Missed this part the first time around….that pushes it from “maybe I’ll check this out”….to must see tv.
His boots on the ground reporting is what makes the book head and shoulders above anything else.
Yeah, Shirer is directly quoted and is in fact a "character" in this film. It's really cool the way it's done. I didn't know too much about the doc until this week, but I guess they tried different methods to reach a younger audience, and so far so great.
And I agree, the chapter on the niece was so interesting, first time I ever heard anything about it was in that book as well.
Now streaming, six-part series constructed as a thriller to hook today's youth. Director Joe Berlinger explains why educating them is crucial
www.timesofisrael.com
Can you talk about journalist William Shirer, who’s one of the main narrators of the series — thanks to AI voice recreation — but is not widely known today?
William Shirer’s book “The Rise and Fall of the Third Reich” (1960), with a swastika on the spine, that was
the book.
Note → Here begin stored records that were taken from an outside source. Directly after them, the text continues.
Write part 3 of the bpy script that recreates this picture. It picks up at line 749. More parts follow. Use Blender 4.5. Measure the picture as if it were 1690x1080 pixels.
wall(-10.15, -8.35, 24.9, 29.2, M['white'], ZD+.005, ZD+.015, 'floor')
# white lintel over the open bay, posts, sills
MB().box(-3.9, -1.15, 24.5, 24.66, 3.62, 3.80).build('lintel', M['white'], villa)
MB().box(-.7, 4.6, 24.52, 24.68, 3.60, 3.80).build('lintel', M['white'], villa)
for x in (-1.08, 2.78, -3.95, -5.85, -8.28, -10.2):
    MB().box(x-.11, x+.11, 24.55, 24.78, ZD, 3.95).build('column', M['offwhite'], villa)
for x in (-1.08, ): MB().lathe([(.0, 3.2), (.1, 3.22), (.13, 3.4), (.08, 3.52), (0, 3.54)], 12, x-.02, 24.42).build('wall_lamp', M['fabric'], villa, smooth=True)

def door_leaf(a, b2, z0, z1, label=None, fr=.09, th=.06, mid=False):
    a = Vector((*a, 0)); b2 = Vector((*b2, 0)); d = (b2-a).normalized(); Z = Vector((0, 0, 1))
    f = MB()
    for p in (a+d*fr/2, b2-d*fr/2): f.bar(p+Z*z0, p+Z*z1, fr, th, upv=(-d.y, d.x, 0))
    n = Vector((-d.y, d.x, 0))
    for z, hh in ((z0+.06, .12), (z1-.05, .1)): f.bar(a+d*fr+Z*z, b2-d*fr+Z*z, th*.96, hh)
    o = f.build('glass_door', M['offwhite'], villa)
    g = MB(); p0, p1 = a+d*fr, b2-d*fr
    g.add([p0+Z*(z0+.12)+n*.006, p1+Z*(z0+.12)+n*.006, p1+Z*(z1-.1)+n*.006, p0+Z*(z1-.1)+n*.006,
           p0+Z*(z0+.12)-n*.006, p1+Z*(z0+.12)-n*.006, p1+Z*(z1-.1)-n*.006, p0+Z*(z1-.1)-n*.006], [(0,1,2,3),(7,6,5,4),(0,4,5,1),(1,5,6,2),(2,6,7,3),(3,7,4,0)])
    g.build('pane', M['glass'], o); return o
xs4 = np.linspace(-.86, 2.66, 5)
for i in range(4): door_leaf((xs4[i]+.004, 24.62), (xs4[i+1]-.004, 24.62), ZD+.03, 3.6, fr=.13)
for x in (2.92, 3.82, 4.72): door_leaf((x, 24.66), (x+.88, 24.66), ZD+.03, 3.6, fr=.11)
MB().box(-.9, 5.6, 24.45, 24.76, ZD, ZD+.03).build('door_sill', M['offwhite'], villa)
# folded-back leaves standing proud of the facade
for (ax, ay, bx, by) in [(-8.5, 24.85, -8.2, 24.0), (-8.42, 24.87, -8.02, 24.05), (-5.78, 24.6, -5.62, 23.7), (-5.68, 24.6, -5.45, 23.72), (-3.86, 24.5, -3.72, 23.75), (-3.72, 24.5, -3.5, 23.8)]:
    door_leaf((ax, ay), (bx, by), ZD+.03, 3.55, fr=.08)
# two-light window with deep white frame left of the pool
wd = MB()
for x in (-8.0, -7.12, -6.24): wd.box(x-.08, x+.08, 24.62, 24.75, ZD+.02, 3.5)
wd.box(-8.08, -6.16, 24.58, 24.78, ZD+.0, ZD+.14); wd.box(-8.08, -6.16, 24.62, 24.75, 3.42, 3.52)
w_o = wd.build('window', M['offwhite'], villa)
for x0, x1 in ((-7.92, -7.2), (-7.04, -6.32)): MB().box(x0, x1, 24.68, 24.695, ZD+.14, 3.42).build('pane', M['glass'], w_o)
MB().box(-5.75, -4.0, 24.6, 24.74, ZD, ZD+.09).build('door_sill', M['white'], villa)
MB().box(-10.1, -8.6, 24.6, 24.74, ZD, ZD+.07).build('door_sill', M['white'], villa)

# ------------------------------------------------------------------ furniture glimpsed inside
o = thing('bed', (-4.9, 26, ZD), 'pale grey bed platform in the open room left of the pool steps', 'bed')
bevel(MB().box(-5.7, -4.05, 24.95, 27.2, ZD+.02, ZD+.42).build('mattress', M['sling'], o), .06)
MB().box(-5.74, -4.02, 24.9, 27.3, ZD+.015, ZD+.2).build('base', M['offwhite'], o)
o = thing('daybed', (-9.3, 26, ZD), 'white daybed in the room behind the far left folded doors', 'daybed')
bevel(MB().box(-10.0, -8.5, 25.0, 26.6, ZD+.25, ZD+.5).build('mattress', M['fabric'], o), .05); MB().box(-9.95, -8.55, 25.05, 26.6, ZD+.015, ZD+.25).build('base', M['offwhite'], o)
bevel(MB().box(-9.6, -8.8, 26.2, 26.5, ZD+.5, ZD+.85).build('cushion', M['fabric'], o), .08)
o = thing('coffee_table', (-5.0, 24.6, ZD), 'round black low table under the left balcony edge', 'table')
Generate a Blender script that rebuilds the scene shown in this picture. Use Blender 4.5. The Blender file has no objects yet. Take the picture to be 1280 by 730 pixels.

It’s not the only book people read anymore, but he had a unique position because he was one of the few American reporters who was in Nazi Germany at all these pivotal moments, eyewitnessing stuff. And as you’ll see in the series, he’s greatly censored about what he can report while he was in Germany, but he smuggled out his diaries. And he was one of the first people to alert us of the dangers of what happened. Now with our phones and cameras and social media and everything being instantaneous, you can hardly wrap your head around the fact that there used to be a time when we didn’t know anything and journalists had to embed and send out radio reports and all that stuff.
Directly related to how much Holocaust denial and ignorance there is — Shirer was an eyewitness. You can’t dispute an eyewitness, and we have eyewitness testimony throughout the show. So all of these things kind of came together thematically.